64 Parishes

Creole New Orleans, Honey! The Art of Andrew LaMar Hopkins

A self-taught artist explores Louisiana’s Creole past

Published: May 31, 2023
Last Updated: August 31, 2023

Creole New Orleans, Honey! The Art of Andrew LaMar Hopkins

Loan from Rick Ellis, image courtesy Louisiana State Museum

Andrew LaMar Hopkins, Creole Kitchen, 2013. Acrylic on canvas.

Self-taught artist Andrew LaMar Hopkins, a Mobile native and longtime New Orleans resident, brings nineteenth-century New Orleans Creole culture to life with his stunningly detailed and colorful paintings. An antiquarian, collector, and southern history enthusiast, Hopkins draws inspiration from his Creole heritage and in-depth knowledge of antiques as he creates elegant scenes showcasing the period’s lavish architecture and interior styles.

His work—which has recently attracted attention from the New York Times, Wall Street Journal, and The Magazine Antiques, among others—is the subject of a new Louisiana State Museum exhibition at the Cabildo. The first solo museum exhibition of the artist’s work, it features more than seventy of Hopkins’s unique paintings alongside artifacts from the museum that inspired some of them.

Hopkins’s paintings generally depict the upper crust of Creole society and celebrate the elegance and beauty of the world they created. Though his subjects include white Creoles, his focus is on mixed-race and Black Creoles in the 1820s and 1830s. “You know, I paint everybody from that period,” Hopkins told New York Magazine. “But my main focus is the free people of color because their voice has been forgotten.”

The artist’s passion for history and decorative arts inspired him to volunteer at the Louisiana State Museum during his early adulthood. Works in the museum’s collection, including paintings by José Francisco Xavier de Salazar y Mendoza and rare Louisiana decorative arts and furniture, directly shaped Hopkins’s painting style and subject matter.
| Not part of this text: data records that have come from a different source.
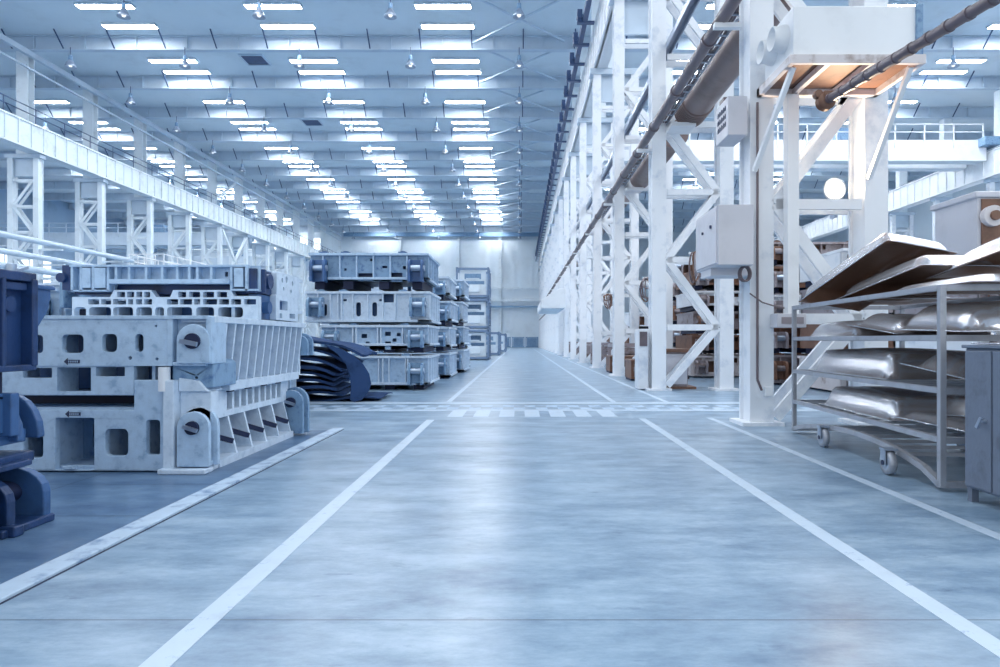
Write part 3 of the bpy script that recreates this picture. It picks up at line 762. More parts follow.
N3 = thing('stamping_die', (-3.9, 3.6, 1.0), 'dark blue tall die with vertical rib topping the near stack', 'die', 'dark dies at the near end')
o = tuple(N3.location)
b = MB()
b.box(-5.0, -3.27, 2.6, 4.4, 1.0, 1.60)
b.box(-5.0, -3.2, 2.6, 4.42, 1.58, 1.64); b.box(-5.0, -3.2, 2.6, 4.42, 1.0, 1.04)
b.box(-3.3, -3.2, 4.13, 4.16, 1.03, 1.6); b.box(-3.3, -3.19, 4.37, 4.42, 1.03, 1.6); b.box(-3.3, -3.2, 3.7, 3.73, 1.03, 1.6)
b.cyl((-3.27, 4.25, 1.43), (-3.245, 4.25, 1.43), .05, n=14); b.box(-3.3, -3.22, 4.18, 4.36, 1.52, 1.57)
b.build('casting', 'die_navy', N3, o, bevel=.008)
b = MB(); b.plate([(4.42, 1.55), (4.58, 1.55), (4.58, 1.50), (4.54, 1.38), (4.42, 1.24)], [], .35, (-3.22, 0, 0), YF, ZF, (-1, 0, 0)); b.box(-3.5, -3.2, 4.42, 4.6, 1.54, 1.57)
b.build('bracket', 'die_deep', N3, o, bevel=.008)
b = MB(); b.bar((-3.28, 4.3, 1.64), (-3.28, 4.42, 1.68), .05, .02); b.cyl((-3.28, 4.3, 1.63), (-3.28, 4.3, 1.69), .03, n=10); b.build('eye_bolt', 'machined', N3, o)

def zmap(root, f):
    for ch in root.children:
        if ch.type == 'MESH':
            for v in ch.data.vertices: v.co.z = f(v.co.z)
        zmap(ch, f)
zmap(N1, lambda z: z * .66)
N2.location.z = .54; zmap(N2, lambda z: (z - .01) * 1.22)
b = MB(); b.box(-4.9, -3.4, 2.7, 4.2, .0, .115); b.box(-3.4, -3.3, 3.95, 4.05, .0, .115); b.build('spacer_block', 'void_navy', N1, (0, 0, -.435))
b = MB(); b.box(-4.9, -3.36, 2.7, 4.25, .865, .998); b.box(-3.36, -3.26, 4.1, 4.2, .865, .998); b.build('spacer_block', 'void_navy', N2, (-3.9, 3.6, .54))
for ch in N1.children:
    if ch.name.startswith('spacer_block'): ch.location = Vector((3.9, -3.6, 0))
# ------------------------------------------------------------------ curved dark sheets
def sheet(lab, pts, y0, y1, t, grp='dark curved sheets in the pile', wob=.02):
    b = MB(); n = len(pts); K = 6; vs = []; 
    for side in (0, 1):
        for i, (x, z) in enumerate(pts):
            a = Vector(pts[max(i - 1, 0)]); c = Vector(pts[min(i + 1, n - 1)]); d = (c - a).normalized(); nn = Vector((-d.y, d.x))
            for j in range(K + 1):
                y = y0 + (y1 - y0) * j / K
                z2 = z + wob * math.sin(j * 1.1 + i * .8 + y0 * 7)
                vs.append((x + nn.x * t * side, y, z2 + nn.y * t * side))
    R = K + 1; fs = []
    for side in (0, 1):
        for i in range(n - 1):
            for j in range(K):
                q = side * n * R + i * R + j; fs.append((q, q + 1, q + R + 1, q + R))
    bo = n * R
    for i in range(n - 1):
        for j in (0, K): q = i * R + j; fs.append((q, q + R, bo + q + R, bo + q))
    for i in (0, n - 1):
        for j in range(K): q = i * R + j; fs.append((q, q + 1, bo + q + 1, bo + q))
    b.add(vs, fs, True)
    ob = b.build('rubber_sheet', 'rubber_navy')
    tag(ob, lab, 'sheet', grp)
    md = ob.modifiers.new('s', 'EDGE_SPLIT'); md.split_angle = math.radians(50)
    return ob
def curve(z0, xe, drop, n=16, x0=-5.9, power=2.2):
    return [(x0 + (xe - x0) * i / n, z0 - drop * max(0, (i / n - .35) / .65) ** power + .03 * math.sin(i * .5)) for i in range(n + 1)]
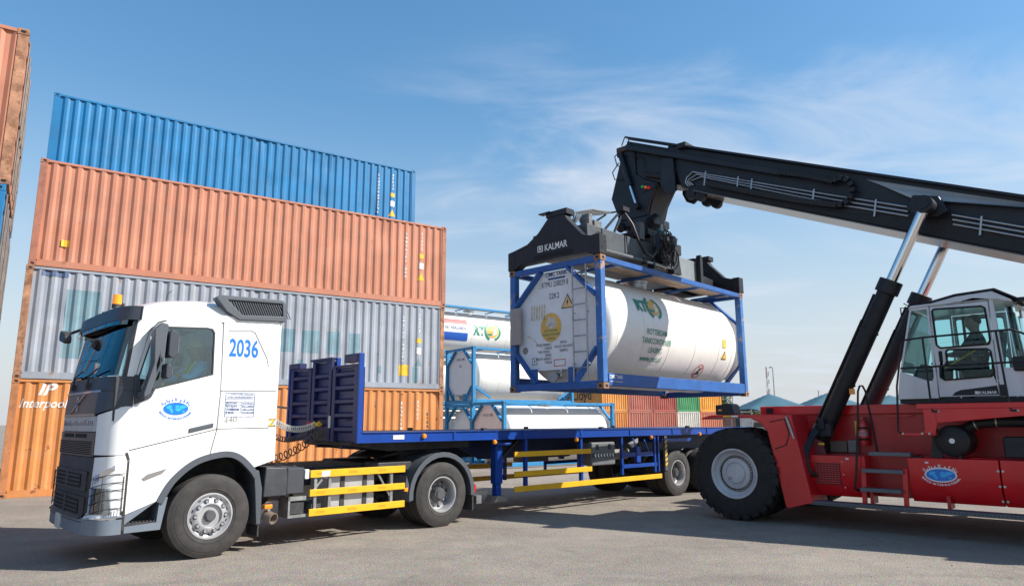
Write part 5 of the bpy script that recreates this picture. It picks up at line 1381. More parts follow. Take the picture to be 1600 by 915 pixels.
# ------------------------------------------------------------------ trailer
trailer = thing('flatbed_trailer', 'blue flatbed semi-trailer with yellow side guards coupled to the white truck', 'trailer', T0, TYAW)
XH, XE = 2.42, 15.0
deck = G(); deck.box(XH, XE, .06, 2.44, 1.575, 1.605); deck = deck.build('deck', mat('deck_plate', (.055, .06, .09), .6, var=.2, dust=.25), trailer)
for s in (0, 1):
    g = G(); g.box(XH - .06, XE, sd(.022, s), sd(.035, s), 1.455, 1.60); g.box(XH - .06, XE, sd(.0, s), sd(.06, s), 1.60, 1.612); g.box(XH - .06, XE, sd(.0, s), sd(.06, s), 1.443, 1.455)
    g.build('side_rail', M_TRBLUE, trailer)
    for x in (4.30, 6.03, 7.72, 9.42, 11.12, 12.69, 14.3):
        G().box(x - .03, x + .03, sd(.004, s), sd(.022, s), 1.456, 1.599).build('stake_pocket', M_TRBLUE, trailer, bevel=.004)
    for x in (4.30, 7.72, 11.12):
        g = G(); g.box(x + .7, x + .78, sd(.03, s), sd(.12, s), 1.613, 1.66); g.build('twist_lock', M_CHASSIS, trailer)
    G().box(3.0, 3.22, sd(.014, s), sd(.021, s), 1.49, 1.56).build('reflector_plate', mat('reflector_white', (.7, .7, .68), .4), trailer)
    for (x, z) in ((3.62, 1.535), (5.25, 1.40), (7.55, 1.40), (10.2, 1.40), (12.3, 1.45)):
        G().lathe([(0, -.03), (.035, -.022), (.045, 0), (.045, .02)], (x, sd(-.005, s), z), (0, 1 if s == 0 else -1, 0), n=12).build('marker_lamp', M_AMBER, trailer)
# main beams and cross members
for y in (.78, 1.62):
    g = G(); g.prism([(2.5, 1.44), (2.5, 1.34), (3.4, 1.30), (5.0, 1.30), (5.6, 1.05), (XE, 1.05), (XE, 1.44)], y, y + .10, 'y'); g.build('main_beam', mat('beam_shaded_blue', (.003, .012, .06), .5), trailer)  # trailer blue darkened, shade under the deck put into the colour
for k in range(24): G().box(2.6 + k * .53, 2.66 + k * .53, .04, 2.46, 1.45, 1.57).build('cross_beam', M_CHASSIS, trailer)
G().prism([(2.45, 1.40), (2.45, 1.45), (5.0, 1.45), (5.0, 1.31), (3.2, 1.285)], .45, 2.05, 'y').build('king_pin_plate', M_CHASSIS, trailer)
# headboard: three pressed panels
PAN = [(.06, .86, 2.68), (.90, 1.58, 2.80), (1.62, 2.40, 2.70)]
hb = G(); hb.box(XH - .02, XH + .03, .055, 2.445, 1.456, 2.66); hb = hb.build('headboard', M_HBSHADE, trailer)
for i, (ya, yb, zt) in enumerate(PAN):
    pn = G(); pn.box(XH - .045, XH - .021, ya, yb, 1.47, zt); pn.box(XH - .11, XH - .046, ya, ya + .10, 1.456, zt); pn.box(XH - .11, XH - .046, yb - .10, yb, 1.456, zt); pn.box(XH - .11, XH - .046, ya, yb, zt, zt + .03)
    pn = pn.build('headboard_panel', M_HBSHADE, trailer, bevel=.006)
    for k in range(5):
        z = 1.60 + k * .225
        G().prism([(XH - .046, z), (XH - .105, z + .035), (XH - .105, z + .085), (XH - .046, z + .115)], ya + .105, yb - .105, 'y').build('pressed_rib', M_HBSHADE, pn)
    if i < 2:
        g = G()
        for q in (-.09, .0):
            pts = [(XH - .05, (ya + yb) / 2 + q + .04 * math.cos(t * .35) - .03, 1.79 + .05 * math.sin(t * .35)) for t in range(10)]; g.tube(pts, .006, 5)
        g.build('rope_hook', M_CHASSIS, pn)
G().box(XH - .11, XH - .02, .0, .055, 1.44, 2.88).build('headboard_post', M_TRBLUE, trailer, bevel=.006)
G().box(XH - .11, XH + .05, 2.446, 2.50, 1.44, 2.84).build('headboard_post', M_TRBLUE, trailer, bevel=.006)
G().box(XH - .12, XH + .02, .06, .48, 2.74, 2.88).build('headboard_cap', M_HBSHADE, trailer, bevel=.012)
G().box(XH - .12, XH + .02, .90, 1.66, 2.831, 2.87).build('headboard_cap', M_HBSHADE, trailer, bevel=.008)
G().box(XH - .12, XH + .02, 2.05, 2.445, 2.74, 2.84).build('headboard_cap', M_HBSHADE, trailer, bevel=.008)
G().box(XH - .03, XH + .04, .86, .90, 2.62, 2.86).build('headboard_rib', M_TRBLUE, trailer)
G().box(XH - .118, XH - .111, .86, .93, 1.68, 1.88).build('document_holder', mat('holder_grey', (.45, .47, .47), .5), trailer)
g = G(); g.box(XH - .10, XH - .03, 1.0, 1.62, 1.47, 1.70); g.build('coupling_box', M_CHASSIS, trailer)
for k, (y, m_) in enumerate(((1.52, M_REDLENS), (1.34, M_YEL), (1.18, M_YEL))):
    g = G(); g.cyl((XH - .11, y, 1.74), (XH - .19, y, 1.74), .032, n=10); g.cyl((XH - .15, y, 1.70), (XH - .15, y, 1.79), .022, n=8); g.build('air_coupling', m_, trailer)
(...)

Some of these artifacts, among the most important items in the museum’s collection, are included in the exhibition.

The exhibit is organized around five themes. One focuses on the complex nature of Creole identity and changing definitions of the word “Creole,” while another focuses on Hopkins’s representation of Creoles. A third thematic area explores Hopkins’s lavish interiors, while a fourth considers his depiction of Creole architecture. The final section investigates the way Hopkins’s work challenges conventional conceptions of gender and sexuality, particularly through the inclusion of his alter ego, Désirée Josephine Duplantier, in some of his paintings.

Creole New Orleans, Honey! The Art of Andrew LaMar Hopkins will be on display at the Cabildo through September 30, 2023.  It is accompanied by an exhibition catalog of the same name available for purchase through the 1850 House Museum Store.